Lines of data
'''

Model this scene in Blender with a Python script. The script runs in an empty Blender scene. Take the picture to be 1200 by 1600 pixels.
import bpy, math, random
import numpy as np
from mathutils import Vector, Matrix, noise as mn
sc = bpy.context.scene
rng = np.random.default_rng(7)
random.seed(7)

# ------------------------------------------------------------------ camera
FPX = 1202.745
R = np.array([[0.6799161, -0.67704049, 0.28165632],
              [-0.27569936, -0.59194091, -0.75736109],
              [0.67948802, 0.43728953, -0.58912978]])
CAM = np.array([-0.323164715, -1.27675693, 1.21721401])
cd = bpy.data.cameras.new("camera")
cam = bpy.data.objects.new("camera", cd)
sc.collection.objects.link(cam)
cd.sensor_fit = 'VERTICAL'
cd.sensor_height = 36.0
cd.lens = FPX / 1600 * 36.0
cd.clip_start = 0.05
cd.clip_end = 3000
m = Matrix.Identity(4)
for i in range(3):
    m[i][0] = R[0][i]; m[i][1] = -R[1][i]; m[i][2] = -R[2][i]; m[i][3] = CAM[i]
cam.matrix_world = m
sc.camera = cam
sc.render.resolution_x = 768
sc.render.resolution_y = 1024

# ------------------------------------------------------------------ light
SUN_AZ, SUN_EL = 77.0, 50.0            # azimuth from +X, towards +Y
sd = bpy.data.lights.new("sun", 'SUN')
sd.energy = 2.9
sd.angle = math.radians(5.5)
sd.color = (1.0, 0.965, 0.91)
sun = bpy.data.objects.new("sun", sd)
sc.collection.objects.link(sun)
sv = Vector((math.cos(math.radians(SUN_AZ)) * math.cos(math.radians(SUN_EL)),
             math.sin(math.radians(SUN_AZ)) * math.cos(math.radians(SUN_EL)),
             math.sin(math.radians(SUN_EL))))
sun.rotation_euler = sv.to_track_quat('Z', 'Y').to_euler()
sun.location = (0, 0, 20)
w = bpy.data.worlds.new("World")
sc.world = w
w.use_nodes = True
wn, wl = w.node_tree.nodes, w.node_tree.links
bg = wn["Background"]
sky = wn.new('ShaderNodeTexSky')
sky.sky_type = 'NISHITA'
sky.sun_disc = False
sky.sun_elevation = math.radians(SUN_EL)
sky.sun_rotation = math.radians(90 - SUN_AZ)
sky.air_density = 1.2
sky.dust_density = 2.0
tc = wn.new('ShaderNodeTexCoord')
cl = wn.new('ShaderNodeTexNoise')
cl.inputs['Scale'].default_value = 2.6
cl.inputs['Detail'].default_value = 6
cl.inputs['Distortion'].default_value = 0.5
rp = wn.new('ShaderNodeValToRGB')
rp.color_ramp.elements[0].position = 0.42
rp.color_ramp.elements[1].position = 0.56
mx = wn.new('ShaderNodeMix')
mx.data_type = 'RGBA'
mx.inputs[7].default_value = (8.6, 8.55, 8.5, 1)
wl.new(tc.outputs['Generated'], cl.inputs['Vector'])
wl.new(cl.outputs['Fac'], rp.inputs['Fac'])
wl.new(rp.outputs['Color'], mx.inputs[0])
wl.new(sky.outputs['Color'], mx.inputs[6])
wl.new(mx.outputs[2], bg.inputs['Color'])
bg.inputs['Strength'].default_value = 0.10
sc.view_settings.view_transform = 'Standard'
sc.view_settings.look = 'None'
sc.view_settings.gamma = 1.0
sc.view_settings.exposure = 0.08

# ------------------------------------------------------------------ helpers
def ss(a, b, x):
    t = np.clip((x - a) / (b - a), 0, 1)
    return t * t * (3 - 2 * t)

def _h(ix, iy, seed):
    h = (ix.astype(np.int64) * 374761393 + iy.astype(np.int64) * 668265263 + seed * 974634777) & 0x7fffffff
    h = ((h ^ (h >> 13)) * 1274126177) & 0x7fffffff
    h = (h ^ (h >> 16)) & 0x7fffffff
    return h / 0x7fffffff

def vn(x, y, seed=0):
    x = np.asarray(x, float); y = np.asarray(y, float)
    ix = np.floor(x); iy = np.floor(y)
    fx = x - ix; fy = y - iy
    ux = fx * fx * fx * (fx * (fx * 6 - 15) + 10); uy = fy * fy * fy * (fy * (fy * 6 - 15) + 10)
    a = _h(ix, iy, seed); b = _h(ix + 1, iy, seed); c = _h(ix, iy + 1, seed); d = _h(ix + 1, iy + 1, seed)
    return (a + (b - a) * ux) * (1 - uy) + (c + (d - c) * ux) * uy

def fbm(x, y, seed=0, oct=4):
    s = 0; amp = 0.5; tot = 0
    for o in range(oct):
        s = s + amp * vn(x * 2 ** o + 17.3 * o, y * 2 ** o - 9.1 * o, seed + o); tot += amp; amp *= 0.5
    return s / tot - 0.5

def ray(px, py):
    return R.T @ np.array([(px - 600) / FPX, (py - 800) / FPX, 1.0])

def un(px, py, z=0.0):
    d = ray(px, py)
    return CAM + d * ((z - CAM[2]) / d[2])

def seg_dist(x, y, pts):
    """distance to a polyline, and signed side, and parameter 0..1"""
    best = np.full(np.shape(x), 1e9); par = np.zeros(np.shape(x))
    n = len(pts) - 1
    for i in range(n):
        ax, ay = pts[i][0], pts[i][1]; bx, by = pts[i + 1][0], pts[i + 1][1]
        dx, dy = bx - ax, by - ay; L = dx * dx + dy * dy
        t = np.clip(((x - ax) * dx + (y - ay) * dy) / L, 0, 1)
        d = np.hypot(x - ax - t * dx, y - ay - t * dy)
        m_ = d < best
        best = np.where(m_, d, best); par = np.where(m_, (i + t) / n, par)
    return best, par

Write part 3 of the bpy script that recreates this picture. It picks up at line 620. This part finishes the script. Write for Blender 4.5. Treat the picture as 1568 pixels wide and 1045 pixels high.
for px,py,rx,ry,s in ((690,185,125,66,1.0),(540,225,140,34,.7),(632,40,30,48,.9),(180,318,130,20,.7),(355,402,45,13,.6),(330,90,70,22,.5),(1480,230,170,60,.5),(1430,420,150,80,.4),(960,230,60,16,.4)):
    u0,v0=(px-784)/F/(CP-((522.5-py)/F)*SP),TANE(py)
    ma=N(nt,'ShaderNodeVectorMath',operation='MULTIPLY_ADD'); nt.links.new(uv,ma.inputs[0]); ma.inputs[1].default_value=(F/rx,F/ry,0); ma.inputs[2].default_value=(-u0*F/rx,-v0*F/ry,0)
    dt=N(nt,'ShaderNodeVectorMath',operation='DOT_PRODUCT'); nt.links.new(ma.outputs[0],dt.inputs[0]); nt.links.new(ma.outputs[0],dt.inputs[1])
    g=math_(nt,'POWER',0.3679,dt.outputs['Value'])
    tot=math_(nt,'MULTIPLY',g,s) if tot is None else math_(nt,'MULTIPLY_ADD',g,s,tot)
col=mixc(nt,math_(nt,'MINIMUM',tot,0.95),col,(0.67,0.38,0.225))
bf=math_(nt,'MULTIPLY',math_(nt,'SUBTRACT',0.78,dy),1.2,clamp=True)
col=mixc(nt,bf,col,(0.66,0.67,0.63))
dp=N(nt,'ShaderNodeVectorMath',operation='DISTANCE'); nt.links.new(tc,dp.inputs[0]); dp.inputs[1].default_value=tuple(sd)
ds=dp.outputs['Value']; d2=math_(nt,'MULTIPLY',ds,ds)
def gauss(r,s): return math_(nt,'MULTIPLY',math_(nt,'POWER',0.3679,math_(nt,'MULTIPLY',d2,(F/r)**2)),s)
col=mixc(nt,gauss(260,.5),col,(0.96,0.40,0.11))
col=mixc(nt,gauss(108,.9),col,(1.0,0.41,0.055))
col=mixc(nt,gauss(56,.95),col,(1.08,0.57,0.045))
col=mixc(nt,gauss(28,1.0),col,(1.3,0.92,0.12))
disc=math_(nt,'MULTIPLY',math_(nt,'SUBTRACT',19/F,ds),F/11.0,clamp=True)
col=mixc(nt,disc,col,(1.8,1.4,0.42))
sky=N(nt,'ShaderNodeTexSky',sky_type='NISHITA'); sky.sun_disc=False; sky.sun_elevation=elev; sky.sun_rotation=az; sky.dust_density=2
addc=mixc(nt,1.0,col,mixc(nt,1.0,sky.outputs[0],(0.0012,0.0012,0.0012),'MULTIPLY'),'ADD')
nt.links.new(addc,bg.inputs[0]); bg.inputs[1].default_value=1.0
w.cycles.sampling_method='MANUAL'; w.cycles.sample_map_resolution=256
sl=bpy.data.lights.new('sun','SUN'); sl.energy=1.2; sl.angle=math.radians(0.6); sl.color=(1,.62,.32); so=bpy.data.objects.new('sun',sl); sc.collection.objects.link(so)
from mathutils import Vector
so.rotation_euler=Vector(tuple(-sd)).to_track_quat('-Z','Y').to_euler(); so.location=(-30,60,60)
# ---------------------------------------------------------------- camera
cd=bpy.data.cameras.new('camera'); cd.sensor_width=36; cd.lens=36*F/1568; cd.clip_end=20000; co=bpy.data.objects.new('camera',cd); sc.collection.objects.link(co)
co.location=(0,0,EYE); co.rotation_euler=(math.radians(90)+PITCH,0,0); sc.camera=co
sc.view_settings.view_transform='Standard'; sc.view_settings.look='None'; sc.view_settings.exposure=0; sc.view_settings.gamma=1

'''

What you need to do
Return, word for word, every line from the top of the entries down to the line that holds "random.seed(7)", both included.

Written solution
Model this scene in Blender with a Python script. The script runs in an empty Blender scene. Take the picture to be 1200 by 1600 pixels.
import bpy, math, random
import numpy as np
from mathutils import Vector, Matrix, noise as mn
sc = bpy.context.scene
rng = np.random.default_rng(7)
random.seed(7)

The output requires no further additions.